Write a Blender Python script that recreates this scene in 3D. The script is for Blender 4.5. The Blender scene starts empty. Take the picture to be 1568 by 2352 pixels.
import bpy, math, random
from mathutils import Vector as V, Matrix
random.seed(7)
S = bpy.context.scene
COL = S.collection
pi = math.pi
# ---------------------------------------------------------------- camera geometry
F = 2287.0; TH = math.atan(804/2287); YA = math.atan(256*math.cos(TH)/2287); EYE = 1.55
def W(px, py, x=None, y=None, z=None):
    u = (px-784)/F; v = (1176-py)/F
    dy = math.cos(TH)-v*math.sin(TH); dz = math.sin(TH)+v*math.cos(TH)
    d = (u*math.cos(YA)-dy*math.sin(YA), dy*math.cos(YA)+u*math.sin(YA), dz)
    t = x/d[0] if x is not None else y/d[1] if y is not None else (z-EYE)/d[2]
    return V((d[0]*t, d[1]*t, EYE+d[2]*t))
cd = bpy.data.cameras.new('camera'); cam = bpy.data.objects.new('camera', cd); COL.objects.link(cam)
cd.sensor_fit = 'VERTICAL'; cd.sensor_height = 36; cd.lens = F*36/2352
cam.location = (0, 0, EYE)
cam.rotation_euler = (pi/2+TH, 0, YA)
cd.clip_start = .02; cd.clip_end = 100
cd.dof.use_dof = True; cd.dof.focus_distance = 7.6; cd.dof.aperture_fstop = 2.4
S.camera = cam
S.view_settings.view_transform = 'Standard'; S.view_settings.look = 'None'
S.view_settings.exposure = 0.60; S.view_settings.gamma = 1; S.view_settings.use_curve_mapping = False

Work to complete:
Extract the listing in its entirety, matching it exactly.

Result of the exercise:
Write a Blender Python script that recreates this scene in 3D. The script is for Blender 4.5. The Blender scene starts empty. Take the picture to be 1568 by 2352 pixels.
import bpy, math, random
from mathutils import Vector as V, Matrix
random.seed(7)
S = bpy.context.scene
COL = S.collection
pi = math.pi
# ---------------------------------------------------------------- camera geometry
F = 2287.0; TH = math.atan(804/2287); YA = math.atan(256*math.cos(TH)/2287); EYE = 1.55
def W(px, py, x=None, y=None, z=None):
    u = (px-784)/F; v = (1176-py)/F
    dy = math.cos(TH)-v*math.sin(TH); dz = math.sin(TH)+v*math.cos(TH)
    d = (u*math.cos(YA)-dy*math.sin(YA), dy*math.cos(YA)+u*math.sin(YA), dz)
    t = x/d[0] if x is not None else y/d[1] if y is not None else (z-EYE)/d[2]
    return V((d[0]*t, d[1]*t, EYE+d[2]*t))
cd = bpy.data.cameras.new('camera'); cam = bpy.data.objects.new('camera', cd); COL.objects.link(cam)
cd.sensor_fit = 'VERTICAL'; cd.sensor_height = 36; cd.lens = F*36/2352
cam.location = (0, 0, EYE)
cam.rotation_euler = (pi/2+TH, 0, YA)
cd.clip_start = .02; cd.clip_end = 100
cd.dof.use_dof = True; cd.dof.focus_distance = 7.6; cd.dof.aperture_fstop = 2.4
S.camera = cam
S.view_settings.view_transform = 'Standard'; S.view_settings.look = 'None'
S.view_settings.exposure = 0.60; S.view_settings.gamma = 1; S.view_settings.use_curve_mapping = False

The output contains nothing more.